Only the attacks of Sept. 11 gave Rove, Bush and Cheney an atmosphere in which such theories could thrive through the exploitation of fear. Rove became the public exponent of using terror as a political instrument to demonize the Democrats as unreliably soft. Just before the 2002 midterm elections swept by Republicans, Rove held forth on the coming realignment. "Something is going on out there," Rove said. "Something else more fundamental ... But we will only know it retrospectively. In two years or four years or six years, [we may] look back and say the dam began to break in 2002."

After the Republican victories in 2002, an enraptured press corps celebrated Rove. "Let me disclose my own bias in this matter. I like Karl Rove," wrote David Broder, the lead political columnist for the Washington Post, on May 18, 2003. "In the days when he was operating from Austin, we had many long and rewarding conversations. I have eaten quail at his table and admired the splendid Hill Country landscape from the porch of the historic cabin Karl and his wife Darby found miles away and had carted to its present site on their land."

The 2004 election should have been a foregone conclusion, and perhaps it was, based on the momentum from 9/11. Rejecting Bush at that early point, a year after the invasion of Iraq, would have been an extraordinary repudiation not only of him but of the public's recent and continuing support before it had come to the conclusion that his policies had been given a full chance and were not working. The 2004 election also took place before the further radicalization of policy and politics that was to occur in its immediate aftermath -- the Terri Schiavo case, "the last throes" in Iraq and Hurricane Katrina. Bush and Rove also faced a flawed Democratic candidate and campaign that steadfastly refused to respond to the early smears of Sen. John Kerry's heroic war record, declined to offer any critique of the administration at the Democratic National Convention, and was tentative and inarticulate on issues concerning the Iraq war. And yet Bush still barely eked out a victory, dependent ultimately on slim margins in swing states reinforced by initiatives against gay marriage.

At the St. Regis Hotel, just blocks from the White House, a week after the election, the panjandrums of the Washington press corps hailed Rove at a lunch held by the Christian Science Monitor. "When Rove entered the room, everyone stood up to congratulate him and shake his hand," reports Joshua Green in the September issue of the Atlantic.

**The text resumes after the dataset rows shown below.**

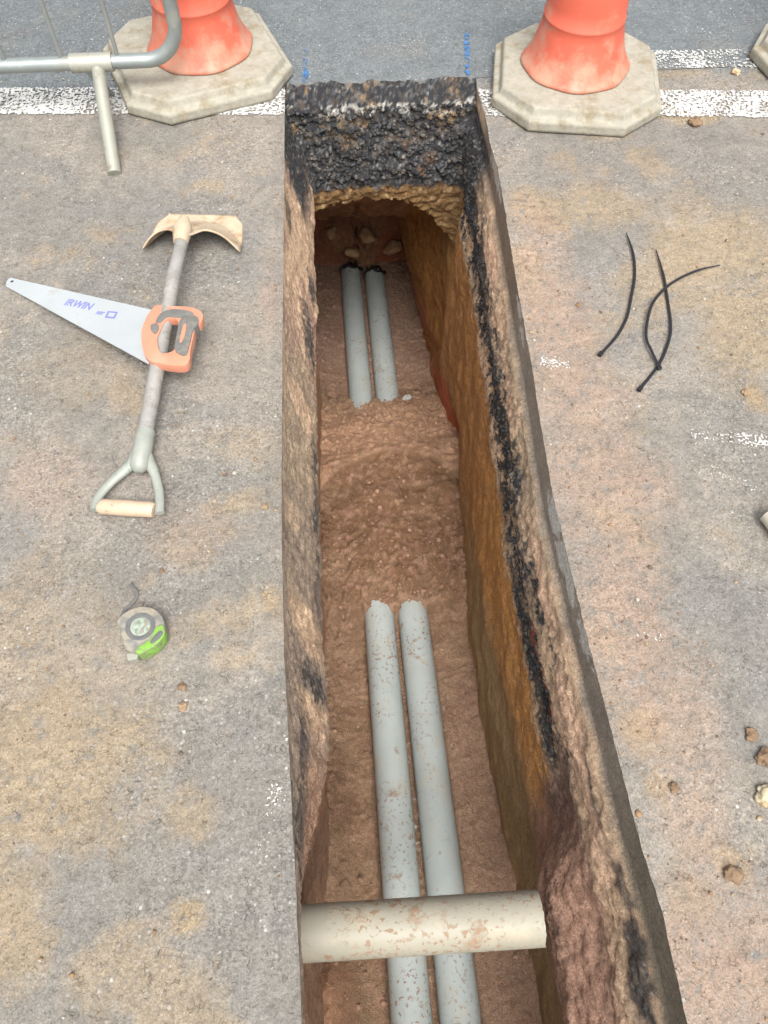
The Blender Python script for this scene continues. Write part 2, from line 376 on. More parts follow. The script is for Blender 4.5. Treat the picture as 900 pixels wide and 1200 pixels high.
side = np.concatenate([np.zeros(nl), np.ones(ne), np.full(nr, 2), np.full(nn, 3)])
Nrm = np.zeros(P.shape); Nrm[:nl, :, 0] = 1; Nrm[nl:nl+ne, :, 1] = -1; Nrm[nl+ne:nl+ne+nr, :, 0] = -1; Nrm[nl+ne+nr:, :, 1] = 1
k = 5
for ax in (0, 1):       # soften normals over the corners
    a = Nrm[..., ax]; Nrm[..., ax] = sum(np.roll(a, s, 0) for s in range(-k, k+1))/(2*k+1)
x, y, z = P[..., 0], P[..., 1], P[..., 2]
dep = -z
rough_amp = np.where(side[:, None] == 2, ss(.085, .13, dep+.012*pn(y*12, 2.)), ss(.0, .03, dep))
rough_amp = np.where(side[:, None] == 0, ss(.0, .05, dep)*.7, rough_amp)
n_c = fbm(x, y, z, 7, 3, .5); n_m = fbm(x, y, z, 26, 4, .6); n_f = fbm(x, y, z, 85, 3, .6)
rock = np.abs(fbm(x, y, z, 38, 2, .5))
clay = ss(.42, .55, dep+.04*n_c)
amp = (.016*n_c+.012*n_m*(1-.55*clay)+.006*n_f*(1-.6*clay)+.014*rock*(1-clay)*np.where(side[:, None] == 2, .45, 1.))*rough_amp
amp = np.where(side[:, None] == 1, amp*1.35, np.where(side[:, None] == 0, amp*.55, amp*.62))
amp = np.where((side[:, None] == 1) & (dep < .05), amp*.8, amp); amp = np.where(side[:, None] == 1, amp*(1-.6*ss(.28, .31, dep)), amp)
# strata: ragged horizontal courses in the broken asphalt at the end
amp += np.where(side[:, None] == 1, .010*fbm(x*1.5, y, z*4.5, 14, 3, .6)*ss(.04, .1, dep), 0)
P2 = P+Nrm*amp[..., None]
# broken slivers on the top far shelf drop up and down
shelf = (side[:, None] == 1) & (dep < .06) & (dep > 0)
P2[..., 2] += np.where(shelf, (.010*n_m+.008*n_f), 0)
P2[:, 0] = P[:, 0]      # the rim meets the road
P2[nl:nl+ne, 0, 1] = YEf(P[nl:nl+ne, 0, 0])

# ---- what the walls are made of
ASPH, ASPH2 = lin(50, 51, 54), lin(96, 96, 96)
n1 = fbm(x, y, z, 9, 5, .62); n2 = fbm(x+5, y, z, 30, 4, .62); n3 = fbm(x, y+7, z, 90, 3, .6); nb = fbm(x, y*.5, z+3, 5, 4, .6)
C = np.zeros(P.shape)
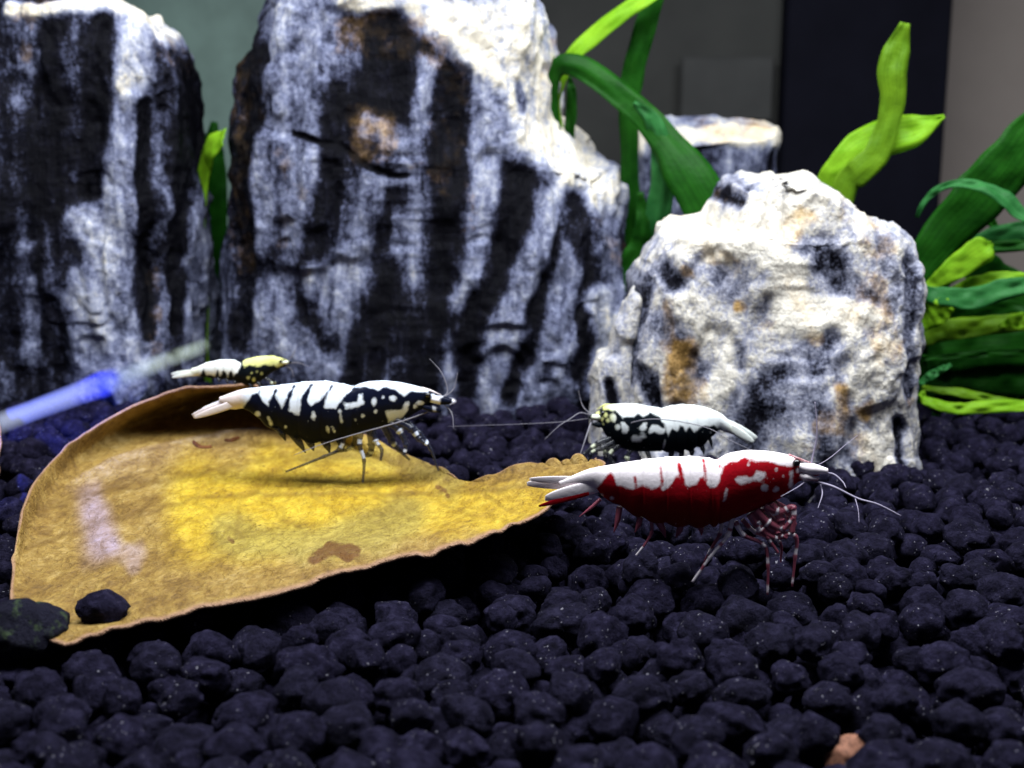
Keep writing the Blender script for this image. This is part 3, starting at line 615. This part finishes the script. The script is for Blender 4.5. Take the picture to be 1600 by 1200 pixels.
# ================================================================== SHRIMPS
LEGG = None
def shrimp(label, sc, ox, oy, Y, top, bot, patches, segs, mats, head, tail, legs, ants, eye, swim=(), scales=(), rost=None, tint=None, lowline=None, flip=False, fat=0.60, leg_alpha=None):
    """All outlines are in enlarged photo pixels (scale sc, offset ox, oy); they are laid out in a plane at distance Y."""
    def W(x, y, dy=0.0):
        q = at_y(ox+x/sc, oy+y/sc, Y+dy); return q
    U = Y/FPX/sc                                             # cm per enlarged pixel
    mbody, mleg, meye, mhair = mats
    top, bot = np.array(top, float), np.array(bot, float)
    xs = [p[0] for p in top]; lx = W(np.mean(xs), 0)[0]
    foot = min(W(p_[-1][0], p_[-1][1])[2] for p_, *_ in legs)
    root = thing('shrimp', (lx, Y, foot), label, 'shrimp', 'dwarf shrimps'); rl = np.array(root.location)
    def pat_at(P):
        sd = np.full(len(P), -1e3)
        for kind, *a in patches:
            if kind == 'poly': sd = np.maximum(sd, sdf_poly(P, a[0]))
            elif kind == 'dot': sd = np.maximum(sd, a[1]-np.hypot(P[:, 0]-a[0][0], (P[:, 1]-a[0][1])*(a[2] if len(a) > 2 else 1)))
            elif kind == 'line': sd = np.maximum(sd, a[1]/2-poly_dist(P, a[0]))
            elif kind == 'notch': sd = np.minimum(sd, -(a[1]/2-poly_dist(P, a[0])))
        return sd*U
    x0, x1 = max(top[:, 0].min(), bot[:, 0].min()), min(top[:, 0].max(), bot[:, 0].max())
    ns, nf = 260, 56
    st_ = np.linspace(x0, x1, ns)
    ts, bs = top[np.argsort(top[:, 0])], bot[np.argsort(bot[:, 0])]
    def smooth_interp(x, q):
        d = np.interp(x, q[:, 0], q[:, 1]); k = np.ones(9)/9; return np.convolve(np.pad(d, 4, mode='edge'), k, 'valid')
    yt, yb = smooth_interp(st_, ts), smooth_interp(st_, bs)
    # plates of the abdomen: each overlaps the one behind it
    plate = np.zeros(ns); scal = np.zeros(ns)
    sg = sorted(segs)
    for a, b_ in zip(sg[:-1], sg[1:]):
        m = (st_ >= a) & (st_ < b_); t = (st_[m]-a)/(b_-a)
        tt_ = t if flip else 1-t                                # 1 at the rear edge of a plate
        plate[m] = tt_**2.0; scal[m] = np.sin(t*math.pi)
    hh = (yb-yt)/2; yt2 = yt-0.022*plate*np.abs(hh); yb2 = yb+(0.11*scal-0.05)*np.abs(hh)*(plate > 0)
    ph = np.linspace(0, 2*math.pi, nf, endpoint=False)
    cz, sy = np.cos(ph), np.sin(ph)
    cyc = (yt2+yb2)/2; hh = np.maximum((yb2-yt2)/2, 0.5)
    X2 = np.repeat(st_, nf); Y2 = (cyc[:, None]-hh[:, None]*np.sign(cz)*np.abs(cz)**0.9).ravel()
    wid = hh*fat*(1+0.05*plate)
    dy = (wid[:, None]*np.sign(sy)*np.abs(sy)**0.75*np.where(cz < 0, 1-0.22*np.abs(cz), 1)[None, :]).ravel()*U
    V = np.array([W(a, b_) for a, b_ in zip(X2, Y2)]); V[:, 1] += dy
    F = grid_faces(ns, nf, True).tolist(); F.append(list(range(nf))[::-1]); F.append([(ns-1)*nf+k for k in range(nf)])
    Vn = V.copy(); Vn[:, 1] = Y-np.abs(dy); P = (to_px(Vn)-[ox, oy])*sc; sd = pat_at(P)
    low = np.zeros(len(P))
    if lowline is not None: low = smooth((P[:, 1]-np.interp(P[:, 0], *np.array(lowline).T))/70.0)
    ti = np.zeros(len(P)) if tint is None else smooth(np.interp(P[:, 0], *tint))
    body = link('body', mesh('body', V-rl, F, {'pat': sd, 'low': low, 'tint': ti}), mbody, root)
    def part(name, V, F, mat, pat, tintv=0.0, lowv=0.0, parent=None):
        n = len(V)
        return link(name, mesh(name, V-rl, F, {'pat': np.broadcast_to(pat, n)*np.ones(n), 'low': np.full(n, lowv), 'tint': np.full(n, tintv)}), mat, parent or root)
    # eyes on short stalks
    (ex, ey_, er, ew) = eye
    for s in (-1, 1):
        c = W(ex, ey_, s*ew*U); Vv, Ff = I3; VE = Vv*er*U*np.array([1.05, .95, .95])+c
        stalk = np.array([W(ex-(1 if not flip else -1)*er*1.3, ey_+er*.6, s*ew*.45*U), W(ex, ey_, s*ew*.95*U)])
        V, F, t = tube(stalk, [er*.5*U, er*.7*U], 6, 8); sk = part('eye_stalk', V, F, mbody, -1); part('eye', VE, Ff.tolist(), meye, -1, parent=sk)
    # tail fan
    for (a, b_, wd, d0, d1, pv) in tail:
        n, m_ = 26, 14; t = np.linspace(0, 1, n); A0, B0 = np.array(a, float), np.array(b_, float)
        c = A0+(B0-A0)*t[:, None]; dr = (B0-A0)/np.linalg.norm(B0-A0); nm = np.array([-dr[1], dr[0]])
        pr = np.sin(np.clip(0.18+0.80*t, 0, 1)**0.9*math.pi)**0.45*wd/2
        th = np.linspace(0, 2*math.pi, m_, endpoint=False)
        q = c[:, None]+nm[None, None]*(pr[:, None]*np.cos(th)[None, :])[..., None]
        V = np.array([[W(*q[i, j], (d0+(d1-d0)*t[i]+pr[i]*0.16*np.sin(th[j]))*U) for j in range(m_)] for i in range(n)]).reshape(-1, 3)
        F = grid_faces(n, m_, True).tolist()+[list(range(m_))[::-1], [(n-1)*m_+k for k in range(m_)]]
        part('tail_fin', V, F, mbody, pv, 0.0 if tint is None or pv < 0 else float(smooth(np.interp(a[0], *tint))))
    if rost is not None:
        pts, r0, pv = rost; V, F, t = tube([W(*q) for q in pts], [r0*U, r0*.7*U, r0*.15*U], 16, 8); part('rostrum', V, F, mbody, pv, 1.0 if tint is not None else 0.0)
    for (a, b_, wd, dy0, pv) in scales:
        for s in (-1, 1):
            V, F, t = tube([W(a[0], a[1], s*dy0*.5*U), W((a[0]+b_[0])/2, (a[1]+b_[1])/2, s*dy0*U), W(b_[0], b_[1], s*dy0*1.1*U)], [wd*.4*U, wd*.55*U, wd*.25*U], 18, 10)
            pat = 0.06*vnoise(V[:, 0]*9, V[:, 1]*9+s, V[:, 2]*9)+pv
            part('antenna_scale', V, F, mbody, pat, 0.4 if tint is not None else 0.0)
    # walking legs, banded; each has a twin on the far side
    for (pts, r0, r1, bands, side) in legs:
        for s in ((-1, 1) if side == 0 else (side,)):
            off = 0 if s == -1 or side != 0 else (7 if not flip else -7)*sc/2.5
            k = len(pts)
            Q = [W(x+off*(1.6 if i else .6), y-(0 if s < 0 else 6*i/k), s*(20+26*i/(k-1))*U*sc/2.5) for i, (x, y) in enumerate(pts)]
            V, F, t = tube(Q, [r0*U, r0*.85*U, r0*.6*U, r1*U], 44, 8)
            knots = np.linspace(0, 1, k); sw = 1+0.35*sum(np.exp(-((t-kk)/0.025)**2) for kk in knots[1:-1])
            cen = np.repeat(V.reshape(-1, 8, 3).mean(1), 8, 0); V = cen+(V-cen)*np.asarray(sw).reshape(-1, 1)
            pat = np.full(len(V), -0.2)
            for (t0, t1) in bands: pat = np.maximum(pat, np.minimum(t-t0, t1-t)*0.8)
            part('leg', V, F, mleg, pat, lowv=0.3)
    for (a, b_, wd) in swim:
        for s in (-1, 1):
            V, F, t = tube([W(a[0], a[1], s*14*U), W((a[0]+b_[0])/2+4, (a[1]+b_[1])/2, s*22*U), W(b_[0], b_[1], s*26*U)], [wd*.5*U, wd*.45*U, wd*.08*U], 14, 8)
            pat = 0.05*vnoise(V[:, 0]*14, V[:, 1]*9, V[:, 2]*14)-0.055
            part('swimmeret', V, F, mleg, pat, lowv=0.6)
    for (pts, r0, dys) in ants:
        kk = len(pts); V, F, t = tube([W(x, y, dys*i/(kk-1)) for i, (x, y) in enumerate(pts)], [r0*U, r0*.8*U, r0*.35*U], 40, 6)
        part('antenna', V, F, mhair, 0.5)
    return root
def glassy(name, c, alpha):
    m, nt, b, o = new_mat(name)
    p_ = attr(nt, 'pat'); f = N(nt, 'ShaderNodeMapRange', {'Value': p_, 'From Min': -0.01, 'From Max': 0.01}).outputs[0]
    nt.links.new(mix(nt, f, c[0], c[1]), b.inputs['Base Color']); b.inputs['Roughness'].default_value = 0.3
    a = N(nt, 'ShaderNodeMapRange', {'Value': f, 'To Min': alpha, 'To Max': 0.95}).outputs[0]; nt.links.new(a, b.inputs['Alpha'])
    return m
EYE = plain('eye', (0.006, 0.005, 0.006), 0.15, spec=0.6)
def hairm(name, c): return plain(name, c, 0.4)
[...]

Once again, Bush and Rove plunged forward. "I earned capital in the campaign, political capital, and now I intend to spend it," Bush proclaimed. "It is my style." Bush's first proposal of the second term, politically devised by Rove, was to privatize the great achievement of the New Deal -- Social Security. But it never even reached a single congressional hearing room. Soon the winds and water of Katrina washed away the façade. Bush named Rove reconstruction czar for New Orleans. He did little except for the permanent removal of about a quarter million black voters who held the political balance of power in Louisiana.